Jones: But didn't people blame the Socialists for letting Africans into the cadre?

Guèye: No. The Popular Front started back in 1936.

Jones: When did Africans start to get positions in the cadre?

Guèye: I couldn't say, but it was well before 1936. It was during the 1920s. It was a question of Europeans who wanted to protect their own benefits. On the other hand, there were politicians like Galandou (Diouf) who honestly believed they were defending legitimate interests. In any case, Giran didn't return, and they sent Cuneo instead (to take over as the railroad director).

Guèye continued: Therefore, be careful when you read Sembene's book.

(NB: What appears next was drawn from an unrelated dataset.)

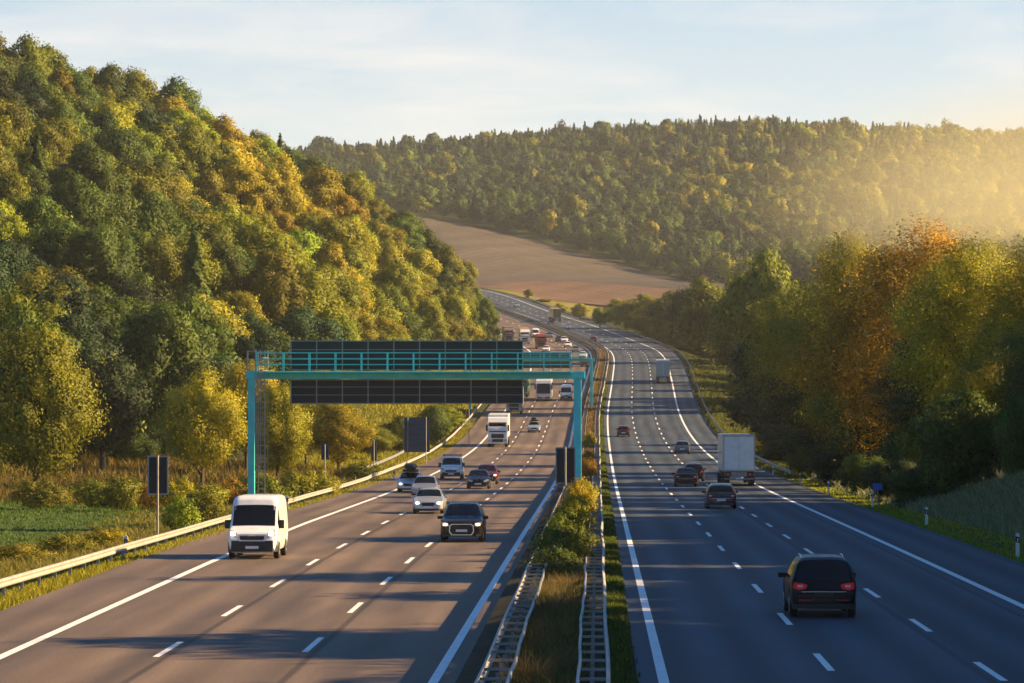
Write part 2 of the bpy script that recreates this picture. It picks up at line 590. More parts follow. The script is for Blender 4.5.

The day that everyone returned to work, he was in France. He's my nephew - he was born in Casamance. One of my cousins went down there - he's Sembene's father. He came to Dakar, but in 1937, he took the ship - so-called "Espanol" - to France. In 1938, he wasn't even 17 years old yet. He was a docker ...

Jones: ... he told me that he lived across from the union hall in Dakar.

Guèye: He was next door. I lived on the opposite corner at the rue Raffenel.

Jones: All of this suggests another question. Do you have enough time (to answer it)? I read Ibra Der Thiam's thesis on the 1938 strike. I noticed the names of the soldiers were mostly Soudanese while the dead were Senegalese. What were the relations between these two groups? Was there tension?

Guèye: That's understandable. First, there was a lot of controversy about how many died and who they were. The number of deaths made the strike important enough to serve the European ends (to discredit Giran).

Jones: Then the last thing - was there a Senegalese side and a Soudanese side?

Guèye: The French, like all colonizers, took soldiers from among the population. But (for example) if I was Canadian, I'd have trouble to shoot at Canadians ... (tape ran out. The main idea was that the French stationed Soudanese soldiers in Senegal, so it was logical to have Soudanese soldiers fire on Senegalese strikers.)